Surpreendendo até o próprio beneficiado, é difícil explicar o acontecido. Duas hipóteses circulam nos jornais. A primeira refere-se à solidariedade do baixo clero ao companheiro detido, potencializada por discurso apelativo e marcas de algemas. A segunda, uma suposta estratégia para favorecer os condenados da ação penal 470. Vejamos.

É sabidamente numeroso o rol de legisladores atingidos por processos criminais. A Lei da Ficha Limpa foi criada tendo em vista tal realidade. Embora desconheça estudos a respeito, desconfio que o envolvimento de representantes do povo com atividades ilícitas possa estar aumentando. Por exemplo, em entrevista publicada pela Folha no domingo passado, a cientista política Maria Helena Moreira Alves descreve um processo, que poderíamos chamar de neocoronelista, por meio do qual as milícias do Rio de Janeiro agem para eleger seus candidatos nas comunidades.

Nesse caso, sufragar a favor de Donadon iria além da mera camaradagem. Tratar-se-ia de uma posição definida em defesa da impunidade. O quadro brasileiro é explosivo porque, simultaneamente, cresceram os mecanismos de controle da mesma: Ministério Público, Polícia Federal independente, imprensa livre, Judiciário pró-ativo e uma cidadania disposta a se mobilizar. Se for assim, o choque das duas tendências ainda promete.

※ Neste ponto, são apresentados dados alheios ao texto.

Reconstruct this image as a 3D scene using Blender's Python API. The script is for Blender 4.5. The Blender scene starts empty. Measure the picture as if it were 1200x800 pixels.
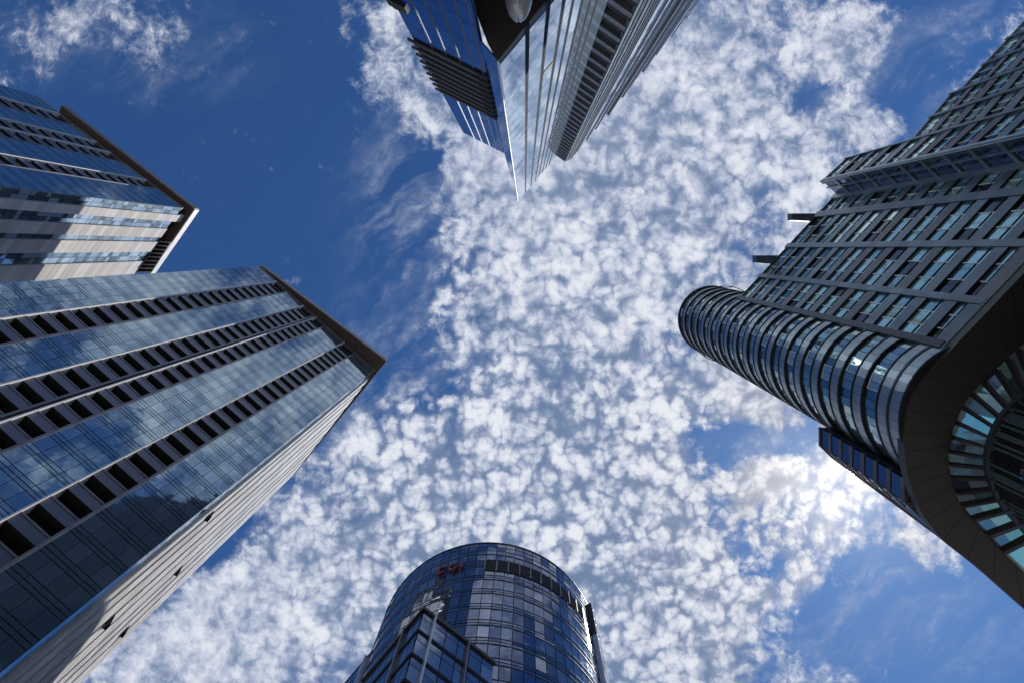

Quanto à segunda possibilidade, se houve intenção de favorecer os réus da ação penal 470, o tiro saiu pela culatra. Depois do justificado barulho causado pela absolvição de Donadon, é provável que a PEC do voto aberto seja aprovada e, com ela, fiquem reduzidas as chances de os quatro deputados envolvidos no chamado mensalão terem seus mandatos preservados. Dada a esperteza do meio, parece pouco provável manobra tão tosca.

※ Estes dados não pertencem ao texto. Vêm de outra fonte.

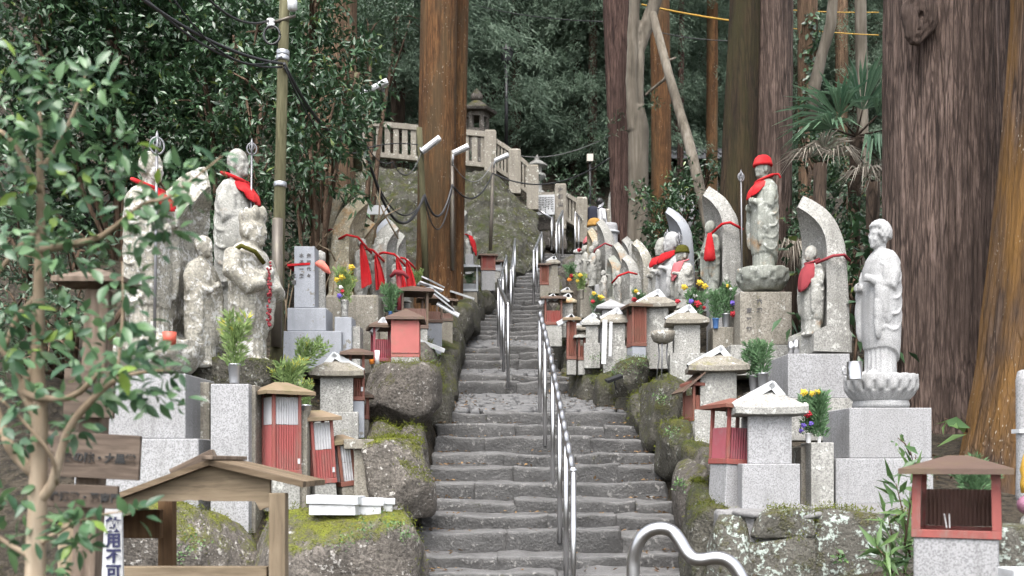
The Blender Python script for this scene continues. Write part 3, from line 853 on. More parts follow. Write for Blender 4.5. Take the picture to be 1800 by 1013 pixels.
# ------------------------------------------------------------------ trees: trunks
def trunk_arrays(pts, radii, n=96, m=120, ridge=0.05, kf=9.0, seed=0, lobes=None, zs_=0.10):
    pts = np.array(pts, float)
    t = np.linspace(0, len(pts) - 1, m)
    C = np.stack([np.interp(t, range(len(pts)), pts[:, c]) for c in range(3)], 1)
    k = 5
    for c in range(3):      # soften corners of the axis
        pad = np.r_[np.full(k, C[0, c]), C[:, c], np.full(k, C[-1, c])]
        sm = np.convolve(pad, np.ones(2 * k + 1) / (2 * k + 1), 'valid')
        w = np.minimum(1, np.minimum(np.arange(m), np.arange(m)[::-1]) / k)
        C[:, c] = C[:, c] * (1 - w) + sm * w
    Rr = np.interp(t, range(len(radii)), radii)
    th = np.linspace(0, 2 * math.pi, n, endpoint=False)
    cs, sn = np.cos(th), np.sin(th)
    TT, _ = np.meshgrid(th, t)
    zz = C[:, 2][:, None] + 0 * TT
    q = np.stack([cs[None] * kf + 0 * zz, sn[None] * kf + 0 * zz, zz * zs_ * kf], -1).reshape(-1, 3)
    a = fbm(q, 3, seed).reshape(m, n)
    rd = 1 - np.abs(fbm(q * np.array([1.0, 1.0, .6]) * 0.8 + 31, 2, seed + 9).reshape(m, n)) * 2.0
    big = fbm(np.stack([cs[None] * 1.3 + 0 * zz, sn[None] * 1.3 + 0 * zz, zz * .25], -1).reshape(-1, 3), 2, seed + 4).reshape(m, n)
    R = Rr[:, None] * (1 + ridge * (0.7 * a + 0.5 * rd) + 0.06 * big)
    if lobes is not None:
        low = np.clip((lobes[1] - zz) / lobes[2], 0, 1) ** 2
        R = R * (1 + low * lobes[0] * (0.5 + 0.5 * np.cos(5 * th[None] + seed)))
    V = np.stack([C[:, 0][:, None] + R * cs[None], C[:, 1][:, None] + R * sn[None], zz], -1)
    # follow leaning axes roughly: shear is enough for trunks
    V = V.reshape(-1, 3)
    i0 = np.arange(m * n).reshape(m, n)
    nx_ = np.roll(i0, -1, axis=1)
    q4 = np.stack([i0[:-1], nx_[:-1], nx_[1:], i0[1:]], -1).reshape(-1, 4)
    return V, q4
def limb_mesh(name, segs, n=12):
    mb = MB()
    for pts, rad in segs:
        mb.tube(pts, rad, n)
    return mb.mesh(name, True)
def trunk(parent, pts, radii, mat, **k):
    V, q = trunk_arrays(pts, radii, **k)
    return put("trunk", mesh_np("trunk", V, q, True), M[mat], parent)

def tri_leaves(C, D, Nn, L, W, fold=0.25, tint=None, droop=0.0):
    """folded four-triangle leaves; C base points, D directions, Nn normals"""
    D = D / (np.linalg.norm(D, axis=1)[:, None] + 1e-9)
    Sd = np.cross(D, Nn)
    Sd = Sd / (np.linalg.norm(Sd, axis=1)[:, None] + 1e-9)
    Up = np.cross(Sd, D)
    L = L[:, None]; W = W[:, None]
    base = C
    m1 = C + D * L * 0.45 - Up * W * fold * 0.6 - Up * L * droop * .3
    l1 = C + D * L * 0.42 + Sd * W * 0.5 + Up * W * fold * 0.4 - Up * L * droop * .25
    r1 = C + D * L * 0.42 - Sd * W * 0.5 + Up * W * fold * 0.4 - Up * L * droop * .25
    tip = C + D * L - Up * L * (0.08 + droop)
    V = np.stack([base, l1, m1, r1, tip], 1).reshape(-1, 3)
    n = len(C)
    o = (np.arange(n) * 5)[:, None]
    Fc = np.stack([o + [[0, 2, 1]], o + [[0, 3, 2]], o + [[1, 2, 4]], o + [[2, 3, 4]]], 1).reshape(-1, 3)
    t = np.repeat(tint if tint is not None else rng.random(n), 5)
    return V, Fc, t
def rand_dirs(n):
    v = rng.normal(size=(n, 3))
    return v / np.linalg.norm(v, axis=1)[:, None]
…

Ainda assim, os 50 parlamentares que registraram presença em plenário, mas não votaram, devem explicações ao público. Pelo fato de o voto ter sido secreto, acabou por recair neles a principal identificação dos que, aparentemente, quiseram poupar Donadon. Em particular sobre os 11 do PT, pela óbvia conexão com a ação penal 470 e pela expectativa de comportamento ético que, no passado, caracterizou o partido.